Ce que j’ai reçu en Algérie, c’est difficile à expliquer, et il y aurait beaucoup de choses à dire. Peut-être aussi que je ne saurai discerner que plus tard ce que l’Algérie m’aura vraiment apporté. Mais je me propose de vous citer au moins quatre points parmi d’autres :
- J’ai rencontré des gens admirables là où je ne m’y attendais pas : soit parce qu’ils étaient musulmans, soit parce que c’étaient des prisonniers. Les musulmans qui font les 5 prières m’ont impressionné, ceux qui font le ramadan m’ont impressionné, et j’ai rencontré plusieurs fois des gens dont j’ai été convaincu qu’ils agissaient sous la motion du Saint Esprit. J’ai compris que « l’Esprit souffle où il veut », et qu’il souffle plus particulièrement peut-être sur les pauvres. En prison j’ai croisé des pauvres qui sont livrés totalement au souffle de l’Esprit Saint. Et j’en suis resté impressionné…
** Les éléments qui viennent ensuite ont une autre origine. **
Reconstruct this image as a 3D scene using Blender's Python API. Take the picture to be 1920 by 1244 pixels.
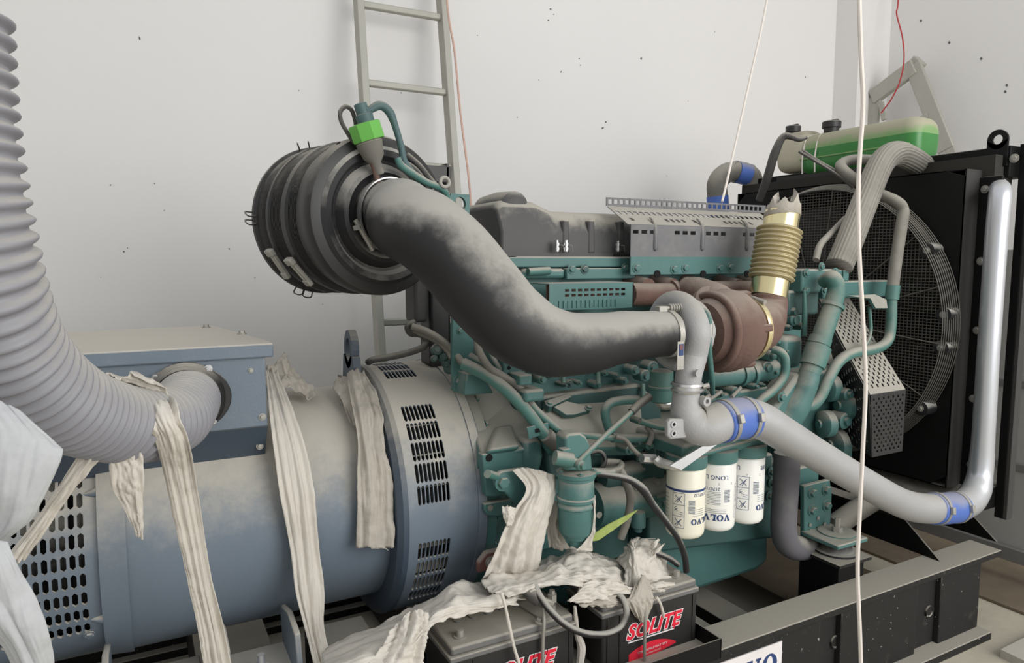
import bpy, bmesh, math, random
from mathutils import Vector, Matrix, noise
for o in list(bpy.data.objects): bpy.data.objects.remove(o)
random.seed(7)
sc = bpy.context.scene; COL = bpy.context.collection
V = Vector; PI = math.pi
# ---------------------------------------------------------------- camera
IW, IH, FPX = 1920, 1244, 1310.0
CAMH = 1.39; YAW = math.radians(28.3); PITCH = math.atan(132/1310)
FW = V((math.sin(YAW)*math.cos(PITCH), math.cos(YAW)*math.cos(PITCH), -math.sin(PITCH)))
RT = V((math.cos(YAW), -math.sin(YAW), 0)); UP = RT.cross(FW)
CP = V((0, 0, CAMH))
cam_d = bpy.data.cameras.new('camera'); cam = bpy.data.objects.new('camera', cam_d); COL.objects.link(cam)
cam_d.sensor_width = 36; cam_d.lens = FPX/IW*36; cam_d.clip_start = .02; cam_d.clip_end = 60
M = Matrix((RT, UP, -FW)).transposed().to_4x4(); M.translation = CP; cam.matrix_world = M
sc.camera = cam
# ---------------------------------------------------------------- light
world = bpy.data.worlds.new('world'); sc.world = world; world.use_nodes = True
bg = world.node_tree.nodes['Background']; bg.inputs[0].default_value = (.96, .98, 1.0, 1); bg.inputs[1].default_value = .68
# daylight from the wide doorway behind the photographer
door_d = bpy.data.lights.new('doorway_daylight', 'AREA'); door_d.shape = 'RECTANGLE'; door_d.size = 3.6; door_d.size_y = 3.0; door_d.energy = 138; door_d.color = (1, .985, .955)
door = bpy.data.objects.new('doorway_daylight', door_d); COL.objects.link(door); door.location = (2.75, -2.6, 2.5)
door.rotation_euler = (V((2.5, 3.2, 1.1))-V((3.0, -2.6, 2.5))).to_track_quat('-Z', 'Y').to_euler()
vs = sc.view_settings; vs.view_transform = 'Standard'; vs.look = 'None'; vs.gamma = 1; vs.exposure = 0.2; vs.use_curve_mapping = False
# ---------------------------------------------------------------- helpers
def ray(u, v): return FW + RT*((u-960)/FPX) + UP*((622-v)/FPX)
def at(u, v, Y):                      # the point seen at a picture position, on the plane y = Y
    d = ray(u, v); return CP + d*(Y/d.y)
def atx(u, v, X):
    d = ray(u, v); return CP + d*(X/d.x)
def atz(u, v, Z):
    d = ray(u, v); return CP + d*((Z-CAMH)/d.z)
def T(*l): return [at(*p) for p in l]
def lin(c): return tuple(((x/255)/12.92 if x/255 < .04045 else ((x/255+.055)/1.055)**2.4) for x in c)
MATS = {}
DUST = (168, 163, 152)
def mat(name, col, rough=.5, metal=0., dust=0., lo=.15, hi=.85, dcol=DUST, var=.12, vscale=9., bump=0., bscale=60., film=0., trans=0., specks=False, spec=.5):
    m = bpy.data.materials.new(name); m.use_nodes = True; nt = m.node_tree; N = nt.nodes; L = nt.links
    b = N['Principled BSDF']; c = lin(col)
    def new(t, **k):
        n = N.new(t)
        for a, x in k.items(): setattr(n, a, x)
        return n
    geo = new('ShaderNodeNewGeometry')
    nz = new('ShaderNodeTexNoise'); nz.inputs['Scale'].default_value = vscale; nz.inputs['Detail'].default_value = 5; nz.inputs['Roughness'].default_value = .6
    L.new(geo.outputs['Position'], nz.inputs['Vector'])
    mx = new('ShaderNodeMix', data_type='RGBA')
    mx.inputs['A'].default_value = tuple(x*(1-var) for x in c)+(1,); mx.inputs['B'].default_value = tuple(min(1, x*(1+var)) for x in c)+(1,)
    L.new(nz.outputs['Fac'], mx.inputs['Factor']); colour = mx.outputs['Result']
    b.inputs['Specular IOR Level'].default_value = spec; b.inputs['Roughness'].default_value = rough; b.inputs['Metallic'].default_value = metal
    if dust or film:
        sp = new('ShaderNodeSeparateXYZ'); L.new(geo.outputs['Normal'], sp.inputs[0])
        n2 = new('ShaderNodeTexNoise'); n2.inputs['Scale'].default_value = 16; n2.inputs['Detail'].default_value = 6; n2.inputs['Roughness'].default_value = .65
        L.new(geo.outputs['Position'], n2.inputs['Vector'])
        ad = new('ShaderNodeMath', operation='MULTIPLY_ADD'); L.new(n2.outputs['Fac'], ad.inputs[0]); ad.inputs[1].default_value = .7; L.new(sp.outputs['Z'], ad.inputs[2])
        mr = new('ShaderNodeMapRange', interpolation_type='SMOOTHSTEP'); L.new(ad.outputs[0], mr.inputs['Value'])
        mr.inputs['From Min'].default_value = lo+.35; mr.inputs['From Max'].default_value = hi+.35; mr.inputs['To Min'].default_value = film; mr.inputs['To Max'].default_value = max(dust, film)
        m2 = new('ShaderNodeMix', data_type='RGBA'); L.new(mr.outputs['Result'], m2.inputs['Factor']); L.new(colour, m2.inputs['A']); m2.inputs['B'].default_value = lin(dcol)+(1,)
        colour = m2.outputs['Result']
        r2 = new('ShaderNodeMapRange'); L.new(mr.outputs['Result'], r2.inputs['Value']); r2.inputs['To Min'].default_value = rough; r2.inputs['To Max'].default_value = .95
        L.new(r2.outputs['Result'], b.inputs['Roughness'])
        if metal:
            r3 = new('ShaderNodeMapRange'); L.new(mr.outputs['Result'], r3.inputs['Value']); r3.inputs['To Min'].default_value = metal; r3.inputs['To Max'].default_value = 0
            L.new(r3.outputs['Result'], b.inputs['Metallic'])
    if specks:
        n5 = new('ShaderNodeTexNoise'); n5.inputs['Scale'].default_value = 70; n5.inputs['Detail'].default_value = 2; L.new(geo.outputs['Position'], n5.inputs['Vector'])
        q5 = new('ShaderNodeMapRange'); L.new(n5.outputs['Fac'], q5.inputs['Value']); q5.inputs['From Min'].default_value = .72; q5.inputs['From Max'].default_value = .755; q5.inputs['To Max'].default_value = .7
        m5 = new('ShaderNodeMix', data_type='RGBA'); L.new(q5.outputs['Result'], m5.inputs['Factor']); L.new(colour, m5.inputs['A']); m5.inputs['B'].default_value = lin((176, 174, 166))+(1,); colour = m5.outputs['Result']
    L.new(colour, b.inputs['Base Color'])
    if bump:
        n3 = new('ShaderNodeTexNoise'); n3.inputs['Scale'].default_value = bscale; n3.inputs['Detail'].default_value = 4
        L.new(geo.outputs['Position'], n3.inputs['Vector'])
        bp = new('ShaderNodeBump'); bp.inputs['Strength'].default_value = bump; bp.inputs['Distance'].default_value = .004
        L.new(n3.outputs['Fac'], bp.inputs['Height']); L.new(bp.outputs['Normal'], b.inputs['Normal'])
    if trans:
        b.inputs['Subsurface Weight'].default_value = trans; b.inputs['Subsurface Radius'].default_value = (.02, .02, .02); b.inputs['Subsurface Scale'].default_value = .3
    MATS[name] = m; return m
mat('wall', (224, 222, 220), .9, var=.035, vscale=1.6, bump=.25, bscale=18)
mat('floor', (182, 175, 158), .95, var=.25, vscale=4, bump=.5, bscale=30)
mat('slab', (178, 173, 162), .95, var=.1, vscale=6, bump=.3)
mat('grey_rib', (120, 118, 116), .7)
mat('grey_panel', (168, 166, 162), .7, var=.08, dust=.5)
mat('chip', (96, 96, 98), .9)
mat('blue', (104, 118, 132), .45, dust=.95, lo=.0, hi=.75, dcol=(192, 186, 174), var=.06, film=.04, bump=.12, bscale=220)
mat('blue_dark', (66, 78, 92), .5, dust=.8, var=.08)
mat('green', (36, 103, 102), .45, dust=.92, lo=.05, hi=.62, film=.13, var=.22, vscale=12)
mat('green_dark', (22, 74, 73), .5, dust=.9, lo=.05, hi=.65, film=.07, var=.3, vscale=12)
mat('green_pipe', (48, 108, 102), .5, dust=.9, lo=-.05, hi=.7, film=.1, var=.15)
mat('black', (24, 24, 26), .45, dust=.85, lo=.2, hi=.95, film=.02)
mat('black_clean', (13, 13, 14), .55, spec=.2, dust=.6, lo=.4, hi=1, film=.005)
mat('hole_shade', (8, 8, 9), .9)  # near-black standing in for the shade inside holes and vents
mat('side_black', (42, 42, 43), .5, var=.15, film=.05, dust=.3)  # lighter black; on the shroud side it paints the light falling there
mat('steel_black', (28, 28, 29), .6, spec=.25, dust=.93, lo=.05, hi=.6, film=.02, var=.3, vscale=14, dcol=(166, 161, 150), specks=True)
mat('cover', (66, 66, 68), .6, dust=.95, lo=.25, hi=.7, film=.06, var=.12)
mat('shield_grey', (98, 99, 104), .55, dust=.95, lo=-.1, hi=.6, film=.08)
mat('rubber', (26, 26, 29), .5, dust=.93, lo=-.02, hi=.62, film=.01, var=.3, vscale=10, dcol=(168, 165, 158))
mat('hose_grey', (92, 90, 86), .8, dust=.75, lo=-.2, hi=.7, film=.2)
mat('hose_dark', (54, 53, 54), .7, dust=.7, lo=-.1, hi=.8, film=.08)
mat('hose_blue', (82, 82, 92), .7, dust=.8, lo=-.1, hi=.8, film=.12, var=.2)
mat('duct', (134, 134, 141), .45, dust=.85, lo=.1, hi=.95, film=.04, dcol=(178, 174, 166), var=.08)
mat('alu', (176, 177, 180), .42, metal=.55, dust=.75, lo=.2, hi=1., film=.15, dcol=(176, 172, 164), var=.05, bump=.1, bscale=200)
mat('cast_alu', (172, 172, 174), .6, metal=.25, dust=.8, lo=.1, hi=.9, film=.15, var=.06, bump=.25, bscale=160)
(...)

- Deuxièmement, ces trois ans en Algérie m’ont confronté à la différence : notre Église internationale nous met en relation quotidienne avec des frères et sœurs qui n’ont ni la même langue maternelle, ni la même culture. Et l’Algérie m’a fait découvrir les musulmans, qui m’ont beaucoup parlé de l’Islam, et m’ont souvent questionné sur ma foi. Cette expérience de la différence m’a aidé à mieux discerner qui je suis, et à affirmer plus clairement mon identité. En Algérie j’ai choisi de nouveau d’être chrétien, j’ai choisi à nouveau d’être prêtre, et j’ai choisi aussi de retourner vivre ma mission dans mon diocèse, pour une nouvelle évangélisation de la France.
- En Algérie, j’ai appris à aimer une Église humble et petite. Avant cela je me rendais très souvent malheureux parce que je rêvais de perfection pour l’Église, et je la voyais pourtant toujours imparfaite et fragile. En Algérie, et dans notre petite Église, j’ai vu et expérimenté que l’Esprit Saint agit dans la pauvreté, et dans l’impréparation.
- Pour finir, j’ai fait ici l’expérience de mes propres limites. Une partie de moi rêvait qu’en Algérie, je devienne un contemplatif, et un intellectuel, mais c’était une illusion et cela n’est pas arrivé. Alors, je me suis rendu à l’évidence, et j’ai décidé d’accepter d’être moi-même pauvre et petit. Il me faudra du temps pour y arriver mais j’ai compris que c’était ce que je devais faire. Jusque-là ma pauvreté était pour moi une source de tristesse et de découragement. Mais à l’école des prisonniers, et à l’école des chrétiens algériens j’ai redécouvert le trésor de la miséricorde du Père, et de l’Espérance, et j’ai compris que la pauvreté était la piste de décollage de la vie dans l’Esprit Saint.
Pour ces quatre raisons, et pour beaucoup d’autres encore, je remercie l’Église d’Algérie, et chacun de vous, de m’avoir aidé à grandir durant ces trois années passées à votre école.